I managed a few posts during the holidays, including my (late) jump into Twitter as @MJonMoney:

Your Unused TFSA and RRSP Contribution Room is Shrinking!

Dragged Kicking and Screaming

Study Distracts from Message about High CEO Pay

Things have picked up a little compared to last week. Here’s some weekend reading:

Loopholes in the U.S. tax code has allowed the wealthiest Americans to save over $100 billion in gift taxes and estate taxes since the year 2000. These loopholes “make the estate tax system essentially voluntary”. Thanks to the Stingy Investor for pointing me to this one.

Canadian Couch Potato reports on another active investment strategy that showed promise initially and then floundered. So often these strategies succumb to reversion to the mean, eventually. And that’s when high investment costs show themselves.

Big Cajun Man lists his most read posts from 2013.

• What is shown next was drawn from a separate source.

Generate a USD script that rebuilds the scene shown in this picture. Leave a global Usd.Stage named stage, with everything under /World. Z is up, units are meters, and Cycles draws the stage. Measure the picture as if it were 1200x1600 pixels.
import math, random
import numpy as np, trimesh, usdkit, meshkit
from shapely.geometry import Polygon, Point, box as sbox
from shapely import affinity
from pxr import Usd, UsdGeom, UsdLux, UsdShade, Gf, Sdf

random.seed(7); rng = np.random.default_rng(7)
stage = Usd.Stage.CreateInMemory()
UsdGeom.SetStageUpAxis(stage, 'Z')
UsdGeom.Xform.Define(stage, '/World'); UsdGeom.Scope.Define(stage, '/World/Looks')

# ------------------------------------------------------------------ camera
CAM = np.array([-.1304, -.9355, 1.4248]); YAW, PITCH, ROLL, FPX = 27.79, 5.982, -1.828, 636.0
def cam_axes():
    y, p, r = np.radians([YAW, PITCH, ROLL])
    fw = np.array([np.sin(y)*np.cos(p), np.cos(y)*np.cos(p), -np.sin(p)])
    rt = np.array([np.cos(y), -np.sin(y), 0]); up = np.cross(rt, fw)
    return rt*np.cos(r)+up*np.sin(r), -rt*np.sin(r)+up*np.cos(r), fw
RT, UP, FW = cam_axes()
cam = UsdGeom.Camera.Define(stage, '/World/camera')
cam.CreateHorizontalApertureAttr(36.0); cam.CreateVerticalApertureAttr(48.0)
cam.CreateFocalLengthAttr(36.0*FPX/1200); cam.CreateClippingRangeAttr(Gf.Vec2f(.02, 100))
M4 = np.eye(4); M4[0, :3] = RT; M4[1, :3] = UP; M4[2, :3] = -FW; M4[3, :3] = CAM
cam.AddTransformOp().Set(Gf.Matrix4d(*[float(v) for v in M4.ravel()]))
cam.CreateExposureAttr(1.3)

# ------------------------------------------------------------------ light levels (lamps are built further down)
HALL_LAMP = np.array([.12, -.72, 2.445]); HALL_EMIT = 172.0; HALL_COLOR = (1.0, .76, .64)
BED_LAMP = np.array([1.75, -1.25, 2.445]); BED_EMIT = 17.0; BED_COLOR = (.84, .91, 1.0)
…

Million Dollar Journey gives an end-of-year net worth update. Of particular interest to me was Frugal Trader’s reporting of the internal rate of return (IRR) in a couple of his accounts. He did very well on Canadian and U.S. stocks. I’d be interested to see the IRR of his entire investment portfolio. This is something I calculate and publish for my own portfolio each year, but I haven’t seen other bloggers do this.